Tuesday, January 16, 2007

Diana Ross and the thankyous

J Randy Taraborrelli’s Diana Ross: An Unauthorised Biography lands on my desk. My, it’s weighty. When a huge glossy mag arrives in the post I sometimes ask myself: “How many ants would this kill if I dropped it on their nest?” Vogue in ad-rich October, if employed so brutally, would wipe out the entire colony. Limpy Hello! mag might cause a few injuries, that’s all. But I wouldn’t want you to think I’m weird or anything. For sure Randy’s book is up there with October Vogue, ant fatalities-wise.

Something I’ve noticed is the growing fashion in these blockbuster bios for endless thankyous, as if the book were an Oscar acceptance speech by Gwyneth Paltrow. Randy’s Diana Ross is substantial in its gratitude. First there’s the dedication to the “many Motown stars who transformed my youth by allowing me to join them on their fantastic journey.” Aw, how sweet. You can tell Randy’s hung out with Michael Jackson once too often. You can almost hear the simpering squeak of the rehearsal-in-the-mirror as the speaker/writer imagines that what he feels will transfer to the listener through the agencies of pitch and gurning. Such saccharine usually forces me to do some sort of violence.

Then go towards the back of the book and you hit pages and pages of tas-very-much. In the nine-page Acknowledgements one encounters not just thankyous to the likes of Mary Wilson and Berry Gordy et al but also a self-review of the author’s evolving attitude to the woman he calls worshipfully “Miss Ross” when he tires of repeating Diana. “Thankfully, I have changed over the years, my viewpoints informed and altered simply by my maturity and experience,” he writes. He also survived puberty and probably danced in the rain once, but do we need to be informed of these universal experiences?

And then we get to the Personal Acknowledgements (the first being Impersonal presumably) in which it appears the entire Taraborrelli tribe gets a name-check. Father Rocco has always been Randy’s “inspiration”. Friends, publicists and countrymen are all immortalised with Miss Ross, climaxing in this beauty: “Finally, to my loyal readers: I thank you for giving my life purpose.”

I hadn’t realised that an interest in his interest in Miss Ross entailed any kind of reader loyalty – as if such an interest must endure against the enemy without, such as rival Miss Ross chroniclers perhaps. The unfortunate impression is of an author dreaming he's up there on stage with Miss Ross, taking bows and bouquets as sequins sparkle (and hers), as if the world had come to see Mr T as well.
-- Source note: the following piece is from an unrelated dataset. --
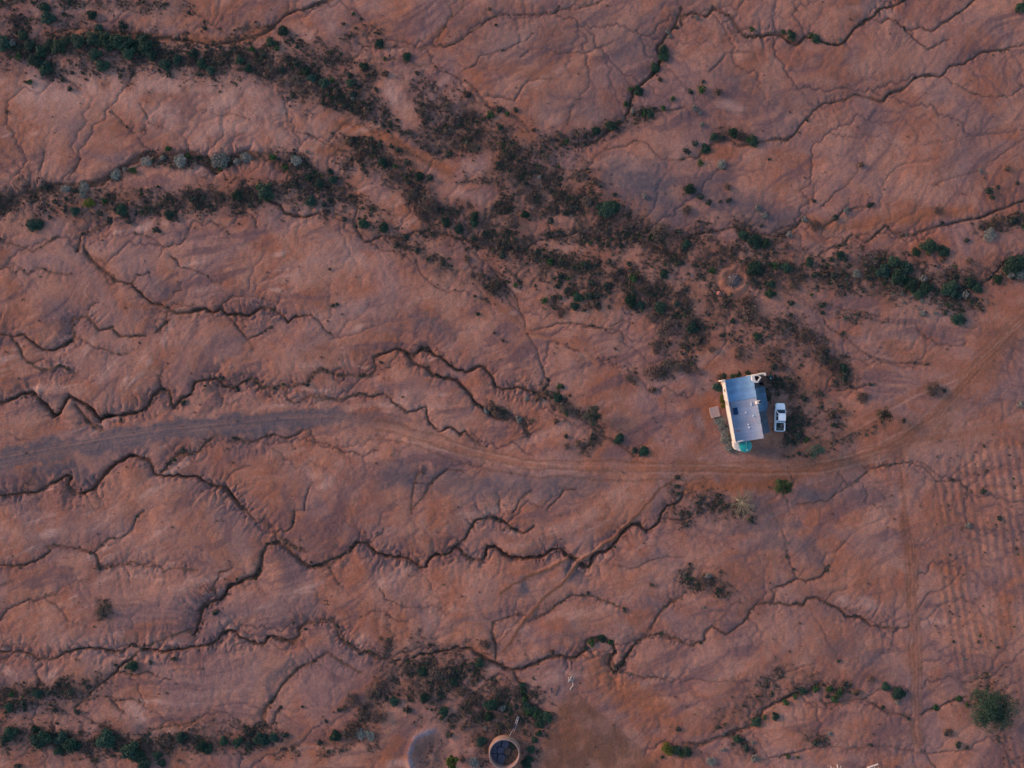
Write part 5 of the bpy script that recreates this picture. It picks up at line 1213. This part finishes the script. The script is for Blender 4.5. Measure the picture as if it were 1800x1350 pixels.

And while I’m on the subject of the Divine Diana, I’ll mention Kaye Ballard’s memoirs just out: How I Lost 10 Pounds In 53 Years. She tells a delicious story about a lunch she had with Doris Day. They spotted Diana Ross sitting at a nearby table – “Oh, Doris, go over and say hello,” said Kaye. “No,” said Doris. “Oh go on – it’ll be a thrill for her.” Doris relented and went over to her table. “Hello,” she said, “I’m Doris Day.” Diana turned to her, barked “Hello”, then spun back round to her meal leaving Doris just standing there humiliated. Crestfallen, she returned to the table and said to Kaye: “That’s the last time I ever listen to you!”

So, finally, my thanks to Kaye for that story, to Doris for featuring in it, to Miss Ross for being the compelling bitch that she is, to the waiters, etc etc.


J. Randy Taraborrelli (Reporter1@aol.com) said...

I loved this... oh, and I thank YOU as well. :-)

J. Randy Taraborrelli

Arcati said...

My pleasaure. I loved your Michael Jackson by the way.